I have recently read a book by the English philosopher, John Gray, The New Leviathans. It is a reflection on our times through the lens of the 1651 work, Leviathan, by Thomas Hobbes – a contemporary of Samuel Pepys. The most challenging part of Gray’s book for me is encapsulated in one of the last paragraphs in which he says:

“The real Leviathan is the human animal. Hobbes believed it was driven by self-preservation: humans go on until the world brings them to a stop. He failed to see that death can come from within. Nothing is more real than the nothingness within human beings. Alone among living creatures, they know their lives are bounded by death. Awareness of their mortality impels them to seek immortality in ideas. Killing for the sake of words gives meaning to their lives. In this key exercise the privilege of absurdity, which cannot be renounced. There is another way of exercising this privilege. The nothingness within may impel action in the service of life.”

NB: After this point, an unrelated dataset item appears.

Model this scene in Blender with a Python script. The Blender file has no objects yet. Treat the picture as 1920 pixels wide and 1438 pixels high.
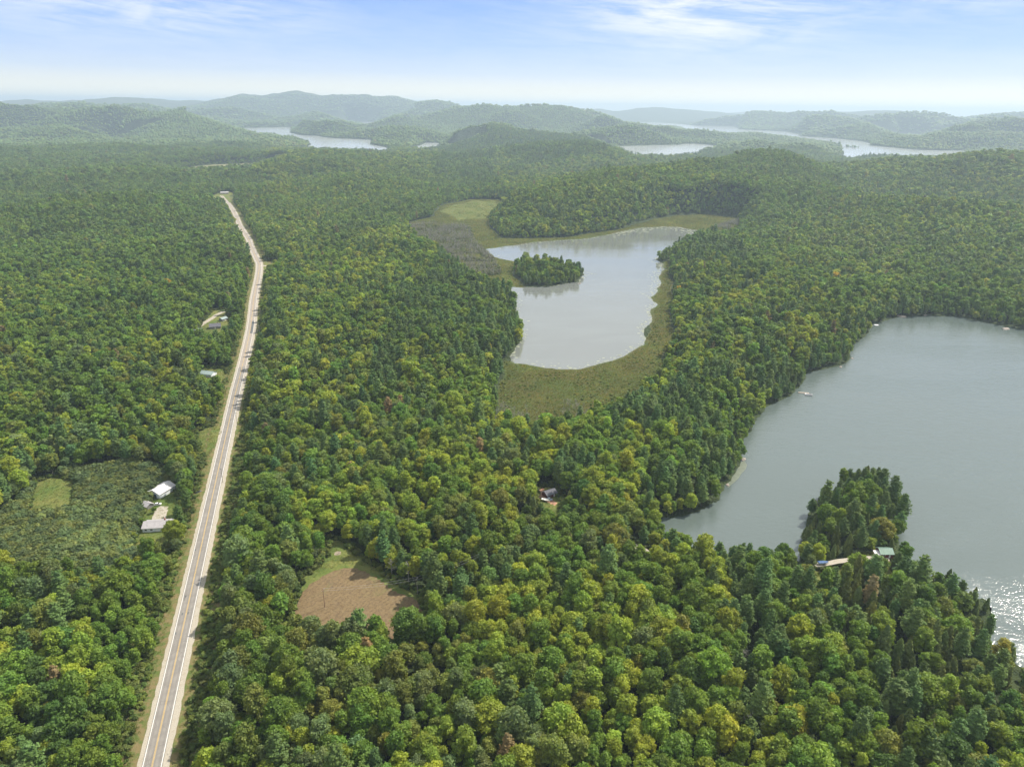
import bpy, bmesh, math, random
import numpy as np
from mathutils import Matrix, Vector

random.seed(7)
rng = np.random.default_rng(11)
R = math.radians
SC = bpy.context.scene
COL = SC.collection

# ------------------------------------------------------------------ camera
CAM_H = 255.0
PITCH = R(21.27)
ROLL = R(0.7)
FPX = 1333.0                                   # focal length in pixels of the 1920 px wide picture
cam_data = bpy.data.cameras.new("camera")
cam_data.sensor_fit = 'HORIZONTAL'
cam_data.sensor_width = 36.0
cam_data.lens = 36.0 * FPX / 1920.0
cam_data.clip_start = 1.0
cam_data.clip_end = 120000.0
cam = bpy.data.objects.new("camera", cam_data)
COL.objects.link(cam)
CM = Matrix.Rotation(math.pi / 2 - PITCH, 4, 'X') @ Matrix.Rotation(ROLL, 4, 'Z')
CM.translation = (0, 0, CAM_H)
cam.matrix_world = CM
SC.camera = cam
CR = np.array(CM.to_3x3())

# ------------------------------------------------------------------ light
SUN_EL, SUN_AZ = 50.0, 57.0                    # azimuth measured to the right of the view
world = bpy.data.worlds.new("World")
SC.world = world
world.use_nodes = True
sun_data = bpy.data.lights.new("sun", 'SUN')
sun_data.energy = 4.6
sun_data.angle = R(0.6)
sun_data.color = (1.0, 0.93, 0.82)
sun = bpy.data.objects.new("sun", sun_data)
COL.objects.link(sun)
sd_ = Vector((math.sin(R(SUN_AZ)) * math.cos(R(SUN_EL)), math.cos(R(SUN_AZ)) * math.cos(R(SUN_EL)), math.sin(R(SUN_EL))))
sun.rotation_euler = sd_.to_track_quat('Z', 'Y').to_euler()
sun.location = (0, 0, 900)
SC.view_settings.view_transform = 'Standard'
SC.view_settings.look = 'None'
SC.view_settings.gamma = 1.0
SC.view_settings.exposure = 0.72
SC.view_settings.use_curve_mapping = False
cy = SC.cycles
cy.max_bounces = 5
cy.diffuse_bounces = 2
cy.glossy_bounces = 2
cy.transmission_bounces = 2
cy.volume_bounces = 0
cy.transparent_max_bounces = 4
cy.sample_clamp_indirect = 4.0
cy.use_denoising = True
cy.use_adaptive_sampling = True
cy.adaptive_threshold = 0.015


class NT:
    """small helper round a node tree"""
    def __init__(self, tree):
        self.t = tree
        tree.nodes.clear()

    def n(self, kind, ins=None, **props):
        nd = self.t.nodes.new(kind)
        for k, v in props.items():
            setattr(nd, k, v)
        for k, v in (ins or {}).items():
            s = nd.inputs[k]
            if isinstance(v, bpy.types.NodeSocket):
                self.t.links.new(v, s)
            else:
                s.default_value = v
        return nd

    def math(self, op, a, b=0.0, c=0.0, clamp=False):
        return self.n('ShaderNodeMath', {0: a, 1: b, 2: c}, operation=op, use_clamp=clamp).outputs[0]

    def mix(self, f, a, b, blend='MIX'):
        return self.n('ShaderNodeMix', {0: f, 6: a, 7: b}, data_type='RGBA', blend_type=blend).outputs[2]

    def ramp(self, f, stops, interp='LINEAR'):
        nd = self.n('ShaderNodeValToRGB', {0: f})
        cr = nd.color_ramp
        cr.interpolation = interp
        while len(cr.elements) < len(stops):
            cr.elements.new(0.5)
        for e, (p, c) in zip(cr.elements, stops):
            e.position = p
            e.color = c if len(c) == 4 else (*c, 1)
        return nd.outputs[0]

    def maprange(self, v, a, b, c=0.0, d=1.0, smooth=True):
        return self.n('ShaderNodeMapRange', {0: v, 1: a, 2: b, 3: c, 4: d}, interpolation_type='SMOOTHSTEP' if smooth else 'LINEAR').outputs[0]

    def noise(self, vec, scale, detail=4.0, rough=0.55, dist=0.0):
        return self.n('ShaderNodeTexNoise', {'Vector': vec, 'Scale': scale, 'Detail': detail, 'Roughness': rough, 'Distortion': dist})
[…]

Recalibrating for a Happy New Year

Gray’s words make for sober reading. And yet hope tinges the last part of his message where he invites us to render our ‘actions’ to the ‘service of life’. For those of all creeds and none, Gray provides a positive challenge. The turning of the year is often a time when many of us look back and look forward. It is a time when well intended resolutions for the new year are made. I always think it is a good opportunity to recalibrate my personal Compass. Sometimes that is easier to say than to do. But it is always a wortwhile exercise. It reminds me that I alone, am not the Compass, and that I should choose one and maintain it, wisely. Call this a resolution for encompassing the new year, if you like. Whatever your thoughts, perhaps the one question to ask yourself is, ‘What is your Compass?’